Being the conscientious person you are, you have decided to pull your credit report at www.annualcreditreport.com and you noticed that there is a trade line that does not belong to you. So what do you do? You go on line with the credit reporting agency and posit a dispute to that item. Because you are follower of my blog, you know that under the Fair Credit Reporting Act, that the credit reporting agency has 30 short days within which to conduct a reasonable reinvestigation into that item. During that 30 day period, if the agency is unable to verify that item, it must remove that item. No problem, right? WRONG! You see, credit reporting agencies verify only 3 bits of information on a consumer credit report:
Your name;
Your address; and
Your social security number.
If these three items match the data in the lender’s data base, then the credit reporting agency has considered its job done. Don’t believe that this actually happens? Check out this whiny guy’s, blog post. He complains that Experian would not believe him that a judgment against the defendant with the same name as his, was not his judgment. What he does NOT realize is:
a. That judgment sitting on his credit report is sinking his score faster that rock in water;
b. The only way he is going to get that judgment removed from his credit report is with a lawsuit;
c. a lawsuit against the credit reporting agency will cost him nothing to pursue because under the FCRA, the defendant has to pay his attorneys’ fees;
d. He only has two years from the date that he discovered the judgment on his credit report to file that lawsuit.

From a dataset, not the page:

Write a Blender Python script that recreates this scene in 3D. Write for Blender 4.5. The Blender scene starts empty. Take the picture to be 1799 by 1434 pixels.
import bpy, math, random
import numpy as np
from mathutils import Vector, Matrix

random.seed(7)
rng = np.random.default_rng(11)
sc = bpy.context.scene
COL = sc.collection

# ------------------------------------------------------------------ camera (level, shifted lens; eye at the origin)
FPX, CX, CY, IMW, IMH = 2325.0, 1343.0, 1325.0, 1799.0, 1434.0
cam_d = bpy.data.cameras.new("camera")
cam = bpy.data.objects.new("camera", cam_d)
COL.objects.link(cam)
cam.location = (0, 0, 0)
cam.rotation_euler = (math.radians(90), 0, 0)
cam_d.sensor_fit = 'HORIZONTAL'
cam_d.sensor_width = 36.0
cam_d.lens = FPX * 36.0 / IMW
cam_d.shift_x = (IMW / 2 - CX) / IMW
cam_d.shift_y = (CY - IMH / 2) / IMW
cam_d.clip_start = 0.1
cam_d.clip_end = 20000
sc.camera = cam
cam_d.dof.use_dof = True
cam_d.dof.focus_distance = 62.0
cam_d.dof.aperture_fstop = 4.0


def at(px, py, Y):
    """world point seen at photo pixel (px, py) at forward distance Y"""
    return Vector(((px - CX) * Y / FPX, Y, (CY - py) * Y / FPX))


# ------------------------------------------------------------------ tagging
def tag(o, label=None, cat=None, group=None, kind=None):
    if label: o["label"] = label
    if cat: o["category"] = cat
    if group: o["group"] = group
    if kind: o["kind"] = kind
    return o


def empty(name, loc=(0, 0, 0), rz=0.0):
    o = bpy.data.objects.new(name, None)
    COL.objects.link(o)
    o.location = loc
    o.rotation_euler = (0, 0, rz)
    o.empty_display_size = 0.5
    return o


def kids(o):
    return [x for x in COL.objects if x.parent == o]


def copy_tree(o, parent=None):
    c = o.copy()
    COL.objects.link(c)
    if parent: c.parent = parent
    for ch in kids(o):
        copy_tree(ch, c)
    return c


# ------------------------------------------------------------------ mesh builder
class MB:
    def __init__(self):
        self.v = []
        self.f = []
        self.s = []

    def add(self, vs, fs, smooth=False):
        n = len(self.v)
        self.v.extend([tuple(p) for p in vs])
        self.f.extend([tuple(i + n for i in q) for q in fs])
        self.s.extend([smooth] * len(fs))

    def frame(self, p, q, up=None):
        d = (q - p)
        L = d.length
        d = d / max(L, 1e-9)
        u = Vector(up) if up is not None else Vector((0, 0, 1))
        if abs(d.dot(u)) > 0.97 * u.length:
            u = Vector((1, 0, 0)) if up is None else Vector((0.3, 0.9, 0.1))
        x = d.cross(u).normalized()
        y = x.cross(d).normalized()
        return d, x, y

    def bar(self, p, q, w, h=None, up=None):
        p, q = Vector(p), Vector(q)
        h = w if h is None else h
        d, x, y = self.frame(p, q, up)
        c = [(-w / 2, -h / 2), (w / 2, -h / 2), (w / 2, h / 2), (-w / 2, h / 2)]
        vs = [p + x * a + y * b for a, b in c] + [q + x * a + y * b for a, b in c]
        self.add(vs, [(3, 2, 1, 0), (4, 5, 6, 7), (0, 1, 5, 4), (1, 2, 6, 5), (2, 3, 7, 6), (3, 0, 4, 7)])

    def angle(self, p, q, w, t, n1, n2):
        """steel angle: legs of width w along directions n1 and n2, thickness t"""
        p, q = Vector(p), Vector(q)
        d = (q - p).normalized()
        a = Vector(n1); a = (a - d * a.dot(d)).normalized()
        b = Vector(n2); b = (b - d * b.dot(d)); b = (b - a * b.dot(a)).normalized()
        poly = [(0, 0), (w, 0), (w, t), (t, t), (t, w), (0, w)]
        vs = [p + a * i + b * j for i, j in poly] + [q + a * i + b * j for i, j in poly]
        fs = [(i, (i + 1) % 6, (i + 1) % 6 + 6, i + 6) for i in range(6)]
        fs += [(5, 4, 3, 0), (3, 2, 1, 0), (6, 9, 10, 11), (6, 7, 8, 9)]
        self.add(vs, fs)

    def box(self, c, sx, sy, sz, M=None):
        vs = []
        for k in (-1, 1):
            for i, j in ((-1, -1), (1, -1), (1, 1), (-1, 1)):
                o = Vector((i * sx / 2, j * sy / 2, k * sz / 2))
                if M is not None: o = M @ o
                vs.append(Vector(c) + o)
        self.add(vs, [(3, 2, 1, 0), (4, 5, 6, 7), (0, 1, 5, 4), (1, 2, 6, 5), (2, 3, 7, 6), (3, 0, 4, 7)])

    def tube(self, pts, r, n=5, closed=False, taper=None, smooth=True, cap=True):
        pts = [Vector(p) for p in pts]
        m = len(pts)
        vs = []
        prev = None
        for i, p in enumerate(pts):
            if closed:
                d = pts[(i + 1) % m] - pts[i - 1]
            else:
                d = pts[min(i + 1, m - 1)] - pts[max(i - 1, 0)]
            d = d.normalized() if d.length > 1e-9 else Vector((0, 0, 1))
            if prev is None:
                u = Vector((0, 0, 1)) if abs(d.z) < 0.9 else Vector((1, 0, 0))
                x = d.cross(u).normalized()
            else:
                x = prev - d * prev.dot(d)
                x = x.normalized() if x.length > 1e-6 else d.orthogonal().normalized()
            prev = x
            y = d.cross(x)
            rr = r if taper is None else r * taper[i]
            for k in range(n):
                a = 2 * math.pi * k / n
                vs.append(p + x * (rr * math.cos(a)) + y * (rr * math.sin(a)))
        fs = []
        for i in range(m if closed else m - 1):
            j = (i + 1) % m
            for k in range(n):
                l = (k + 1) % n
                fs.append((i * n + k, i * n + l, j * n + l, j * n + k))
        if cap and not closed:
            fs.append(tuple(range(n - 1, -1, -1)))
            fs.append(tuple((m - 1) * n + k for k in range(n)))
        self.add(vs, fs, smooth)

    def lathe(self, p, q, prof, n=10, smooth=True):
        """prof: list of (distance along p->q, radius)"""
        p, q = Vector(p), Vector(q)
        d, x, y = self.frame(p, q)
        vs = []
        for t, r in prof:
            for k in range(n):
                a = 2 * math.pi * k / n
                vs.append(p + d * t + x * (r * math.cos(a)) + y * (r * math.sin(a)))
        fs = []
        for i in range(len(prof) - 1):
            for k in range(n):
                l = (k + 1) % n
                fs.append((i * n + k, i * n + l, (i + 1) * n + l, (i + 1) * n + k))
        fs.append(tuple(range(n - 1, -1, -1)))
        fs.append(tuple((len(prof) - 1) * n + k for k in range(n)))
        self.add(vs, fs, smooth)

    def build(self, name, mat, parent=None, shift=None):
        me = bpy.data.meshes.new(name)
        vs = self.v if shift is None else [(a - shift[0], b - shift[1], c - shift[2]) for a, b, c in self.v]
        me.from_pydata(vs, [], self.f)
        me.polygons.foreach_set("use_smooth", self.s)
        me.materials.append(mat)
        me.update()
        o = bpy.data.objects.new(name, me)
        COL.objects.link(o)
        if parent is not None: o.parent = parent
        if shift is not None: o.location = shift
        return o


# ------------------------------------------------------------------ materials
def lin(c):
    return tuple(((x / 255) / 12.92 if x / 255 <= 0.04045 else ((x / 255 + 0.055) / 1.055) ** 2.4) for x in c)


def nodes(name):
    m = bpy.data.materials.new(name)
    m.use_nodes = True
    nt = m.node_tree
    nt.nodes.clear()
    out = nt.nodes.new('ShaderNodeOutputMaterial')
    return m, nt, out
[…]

MORAL OF THE STORY TO CONSUMERS:
a. When you discover something on your credit report that does not belong on it, posit your dispute immediately.
b. If (o.k., when) the credit reporting agency confirms the trade line as belonging on your report, go hire a credit and collection attorney, immediately. You only have two years to file that lawsuit.
c. An experienced credit and collection attorney will charge you nothing to file and pursue that lawsuit for you because under the Fair Credit Reporting Act, the defendants have to pay your costs and attorneys’ fees.
Now, you are far smarter and more educated than whiny man. Go forth and protect your credit score.